WEP is the original security protocol defined in the 802.11b standard so it is very weak comparing to newer security protocols nowadays.

WEP is based on the RC4 encryption algorithm, with a secret key of 40 bits or 104 bits being combined with a 24-bit Initialisation Vector (IV) to encrypt the data (so sometimes you will hear “64-bit” or “128-bit” WEP key). But RC4 in WEP has been found to have weak keys and can be cracked easily within minutes so it is not popular nowadays.

The weak points of WEP is the IV is too small and the secret key is static (the same key is used for both encryption and decryption in the whole communication and never expires).

Wi-Fi Protected Access (WPA)

In 2003, the Wi-Fi Alliance developed WPA to address WEP’s weaknesses. Perhaps one of the most important improvements of WPA is the Temporal Key Integrity Protocol (TKIP) encryption, which changes the encryption key dynamically for each data transmission. While still utilizing RC4 encryption, TKIP utilizes a temporal encryption key that is regularly renewed, making it more difficult for a key to be stolen. In addition, data integrity was improved through the use of the more robust hashing mechanism, the Michael Message Integrity Check (MMIC).

In general, WPA still uses RC4 encryption which is considered an insecure algorithm so many people viewed WPA as a temporary solution for a new security standard to be released (WPA2).

Wi-Fi Protected Access 2 (WPA2)

In 2004, the Wi-Fi Alliance updated the WPA specification by replacing the RC4 encryption algorithm with Advanced Encryption Standard-Counter with CBC-MAC (AES-CCMP), calling the new standard WPA2. AES is much stronger than the RC4 encryption but it requires modern hardware.

Wireless Interference

The 2.4 GHz & 5 GHz spectrum bands are unlicensed so many applications and devices operate on it, which cause interference. Below is a quick view of the devices operating in these bands:

+ Cordless phones: operate on 3 frequencies, 900 MHz, 2.4 GHz, and 5 GHz. As you can realize, 2.4 GHz and 5 GHz are the frequency bands of 802.11b/g and 802.11a wireless LANs.

Most of the cordless phones nowadays operate in 2.4 GHz band and they use frequency hopping spread spectrum (FHSS) technology.
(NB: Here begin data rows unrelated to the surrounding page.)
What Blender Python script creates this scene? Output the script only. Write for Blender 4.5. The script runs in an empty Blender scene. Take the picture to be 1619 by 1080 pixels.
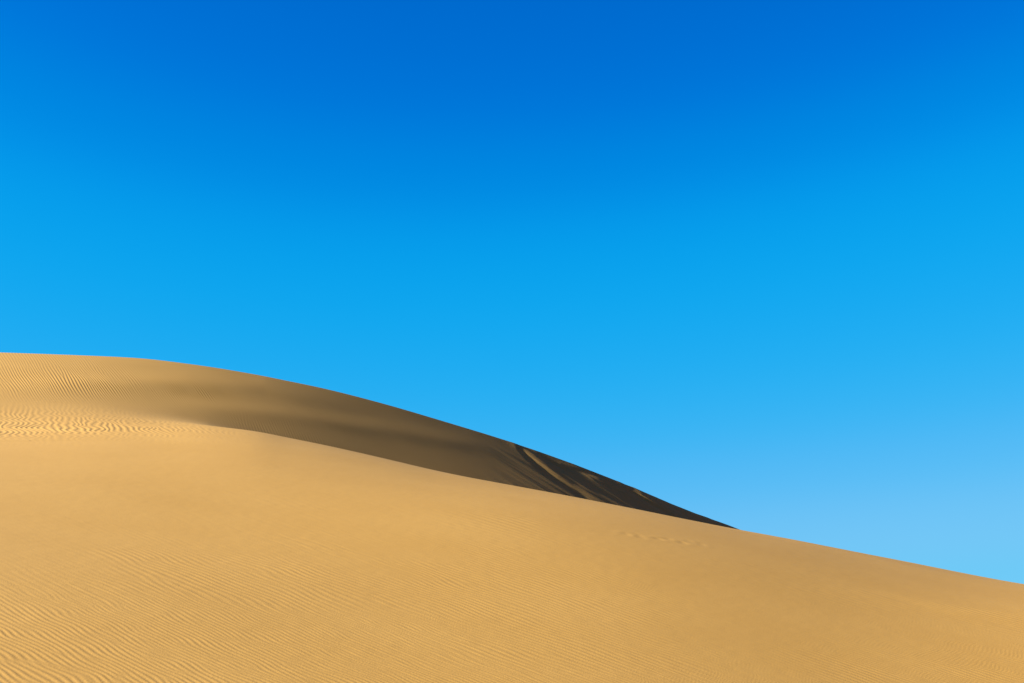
import bpy, math
import numpy as np

C = bpy.context.scene
R = math.radians

# ------------------------------------------------------------------ camera
PITCH = 12.0
F = 2225.0 / 1619.0                       # focal length in picture widths
cam = bpy.data.cameras.new('camera')
cam.sensor_width = 36.0
cam.lens = 36.0 * F
cam.clip_start = 0.1
cam.clip_end = 20000.0
camo = bpy.data.objects.new('camera', cam)
C.collection.objects.link(camo)
camo.location = (0, 0, 0)
camo.rotation_euler = (R(90 + PITCH), 0, 0)
C.camera = camo

# ------------------------------------------------------------------ light
SUN_AZ = -100.0      # degrees clockwise from the view direction (+Y): left, slightly behind
SUN_EL = 22.0
L = np.array([math.sin(R(SUN_AZ)) * math.cos(R(SUN_EL)),
              math.cos(R(SUN_AZ)) * math.cos(R(SUN_EL)), math.sin(R(SUN_EL))])
w = bpy.data.worlds.new('World')
C.world = w
w.use_nodes = True
nt = w.node_tree
nt.nodes.clear()
sky = nt.nodes.new('ShaderNodeTexSky')
sky.sky_type = 'NISHITA'
sky.sun_disc = False
sky.sun_elevation = R(SUN_EL)
sky.sun_rotation = R(SUN_AZ)
sky.altitude = 1500
sky.air_density = 1.0
sky.dust_density = 0.0
sky.ozone_density = 6.0
# the deep, polarised blue of the photograph: a contrast curve on each channel of the sky
EXPOSURE = 2.93
SKY_STRENGTH = 0.06
pre = nt.nodes.new('ShaderNodeVectorMath'); pre.operation = 'SCALE'; pre.inputs['Scale'].default_value = 0.08
post = nt.nodes.new('ShaderNodeVectorMath'); post.operation = 'SCALE'
post.inputs['Scale'].default_value = 1.0 / (SKY_STRENGTH * 2 ** EXPOSURE)
crv = nt.nodes.new('ShaderNodeRGBCurve')
for k, pts in enumerate((
        ((0, 0), (0.062, 0.002), (0.080, 0.011), (0.100, 0.032), (0.135, 0.092), (0.195, 0.165), (0.285, 0.165), (0.45, 0.36), (1, 0.80)),
        ((0, 0), (0.098, 0.152), (0.120, 0.240), (0.150, 0.365), (0.185, 0.415), (0.26, 0.485), (0.36, 0.565), (0.60, 0.62), (1, 0.66)),
        ((0, 0), (0.225, 0.64), (0.265, 0.75), (0.314, 0.85), (0.434, 0.91), (0.60, 0.93), (1, 0.95)))):
    c_ = crv.mapping.curves[k]
    c_.points[0].location = pts[0]; c_.points[1].location = pts[-1]
    for p_ in pts[1:-1]:
        c_.points.new(*p_)
crv.mapping.update()
nt.links.new(sky.outputs['Color'], pre.inputs[0])
nt.links.new(pre.outputs[0], crv.inputs['Color'])
nt.links.new(crv.outputs[0], post.inputs[0])
bg = nt.nodes.new('ShaderNodeBackground')
bg.inputs['Strength'].default_value = SKY_STRENGTH
wo = nt.nodes.new('ShaderNodeOutputWorld')
nt.links.new(post.outputs[0], bg.inputs['Color'])
nt.links.new(bg.outputs[0], wo.inputs[0])

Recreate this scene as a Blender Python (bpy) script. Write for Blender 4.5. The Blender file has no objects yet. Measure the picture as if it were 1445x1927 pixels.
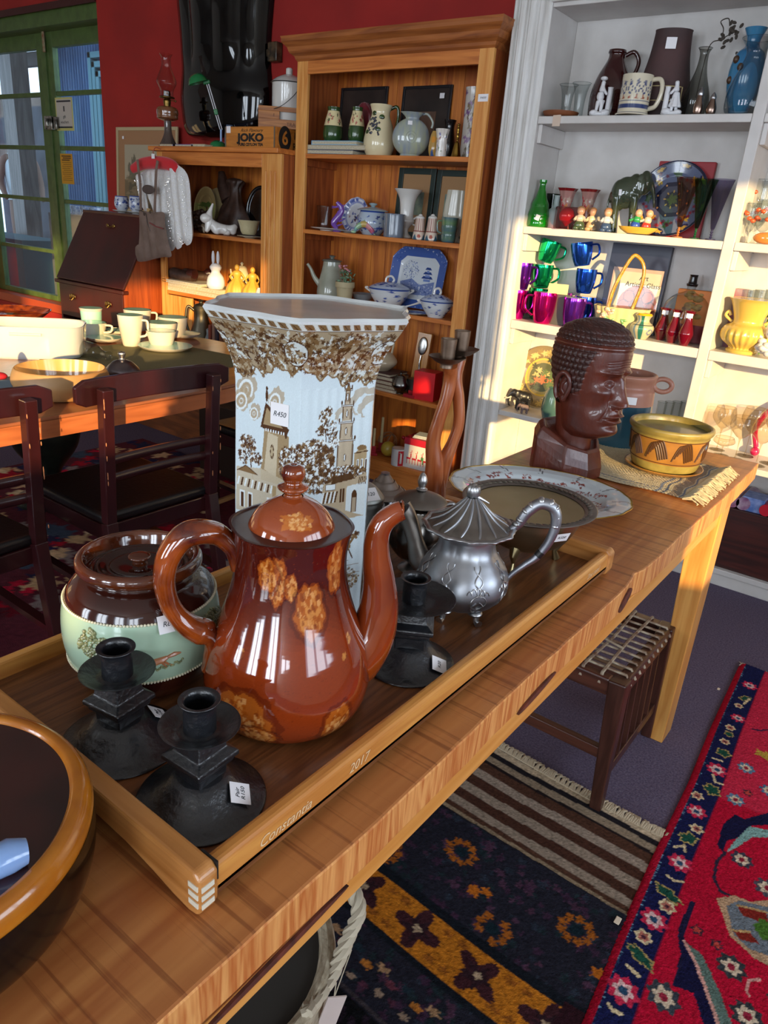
import bpy, math, random
import numpy as np
from mathutils import Vector, Matrix
PI = math.pi
sin, cos, rad = math.sin, math.cos, math.radians
random.seed(7); rng = np.random.default_rng(7)
scn = bpy.context.scene
C = scn.collection

# ------------------------------------------------------------------ camera
FPX, PITCH, ROLL, YAW, EYE = 1382.1, rad(21.654), rad(4.573), rad(35.625), 1.40
cf = Vector((-sin(YAW)*cos(PITCH), cos(YAW)*cos(PITCH), -sin(PITCH)))
cr0 = Vector((cos(YAW), sin(YAW), 0)); cu0 = cr0.cross(cf)
CR = cos(ROLL)*cr0 + sin(ROLL)*cu0
CU = -sin(ROLL)*cr0 + cos(ROLL)*cu0
cam = bpy.data.objects.new('camera', bpy.data.cameras.new('camera')); C.objects.link(cam)
cam.matrix_world = Matrix(((CR.x, CU.x, -cf.x, 0), (CR.y, CU.y, -cf.y, 0), (CR.z, CU.z, -cf.z, EYE), (0, 0, 0, 1)))
cam.data.sensor_fit = 'VERTICAL'; cam.data.sensor_height = 36.0; cam.data.sensor_width = 27.0
cam.data.lens = 36.0*FPX/1927.0; cam.data.clip_start = 0.02; cam.data.clip_end = 100
scn.camera = cam

# ------------------------------------------------------------------ light
scn.view_settings.view_transform = 'Standard'; scn.view_settings.look = 'None'
scn.view_settings.gamma = 1.0; scn.view_settings.use_curve_mapping = False
scn.view_settings.exposure = 0.34
try:
    scn.cycles.max_bounces = 10; scn.cycles.transparent_max_bounces = 24; scn.cycles.use_denoising = True
except Exception: pass
w = bpy.data.worlds.new('sky'); scn.world = w; w.use_nodes = True
bg = w.node_tree.nodes['Background']; bg.inputs[0].default_value = (0.62, 0.78, 1.0, 1); bg.inputs[1].default_value = 2.2
SUN_DIR = Vector((-1.0, 0.85, -0.20)).normalized()
sl = bpy.data.lights.new('sun', 'SUN'); sl.energy = 7.5; sl.color = (1.0, 0.68, 0.30); sl.angle = rad(0.7)
so = bpy.data.objects.new('sun', sl); C.objects.link(so); so.rotation_euler = SUN_DIR.to_track_quat('-Z', 'Y').to_euler()
def window_light(loc, direction, sx, sz, power, col=(0.86, 0.93, 1.0)):
    l = bpy.data.lights.new('window_light', 'AREA'); l.shape = 'RECTANGLE'; l.size = sx; l.size_y = sz; l.energy = power; l.color = col
    o = bpy.data.objects.new('window_light', l); C.objects.link(o); o.location = loc
    o.rotation_euler = Vector(direction).to_track_quat('-Z', 'Y').to_euler()
# daylight standing in the panes of the shop windows behind the camera and on the right
for k, x in enumerate((-3.9, -3.3, -1.3, -0.7, 1.0, 1.6)):
    window_light((x, -4.28, 1.75), (0, 1, 0), 0.50, 1.9, 26)
for y in (-3.15, -2.35):
    window_light((2.28, y, 1.80), (-1, 0, 0), 0.62, 0.60, 9)
for y in (-0.12, 0.60, 1.32, 2.04):
    window_light((2.28, y, 1.62), (-1, 0, 0), 0.56, 1.10, 7)

# ------------------------------------------------------------------ measuring from the photograph's camera
def ray(px, py): return (cf*FPX + CR*(px-722.5) - CU*(py-963.5)).normalized()
def oz(px, py, z):
    d = ray(px, py); t = (z-EYE)/d.z; return Vector((d.x*t, d.y*t, z))
def oy(px, py, y):
    d = ray(px, py); t = y/d.y; return Vector((d.x*t, y, EYE+d.z*t))
def ox(px, py, x):
    d = ray(px, py); t = x/d.x; return Vector((x, d.y*t, EYE+d.z*t))
def mpp(P): return (Vector(P)-Vector((0, 0, EYE))).dot(cf)/FPX
def face(P): return math.atan2(P[1], P[0])-PI/2      # rotation that turns local -y towards the viewer's side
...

As explained above, FHSS uses all frequencies in the the entire 2.4 GHz spectrum while 802.11b/g uses DSSS which operates in about 1/3 of the 2.4 GHz band (1 channel) so the use of the cordless phones can cause significant interference to your WLAN.

An example of cordless phone

+ Bluetooth: same as cordless phone, Bluetooth devices also operate in the 2.4 GHz band with FHSS technology. Fortunately, Bluetooth does not cause as much trouble as cordless phone because it usually transfers data in a short time (for example you copy some files from your laptop to your cellphone via Bluetooth) within short range. Moreover, from version 1.2 Bluetooth defined the adaptive frequency hopping (AFH) algorithm. This algorithm allows Bluetooth devices to periodically listen and mark channels as good, bad, or unknown so it helps reduce the interference with our WLAN.

+ Microwaves (mostly from oven): do not transmit data but emit high RF power and heating energy. The magnetron tubes used in the microwave ovens radiate a continuous-wave-like at frequencies close to 2.45 GHz (the center burst frequency is around 2.45 – 2.46 GHz) so they can interfere with the WLAN.

+ Antenna: There are a number of 2.4 GHz antennas on the market today so they can interfere with your wireless network.

+ Metal materials or materials that conduct electricity deflect Wi-Fi signals and create blind spots in your coverage. Some of examples are metal siding and decorative metal plates.

+ Game controller, Digital Video Monitor, Wireless Video Camera, Wireless USB may also operate at 2.4 GHz and cause interference too.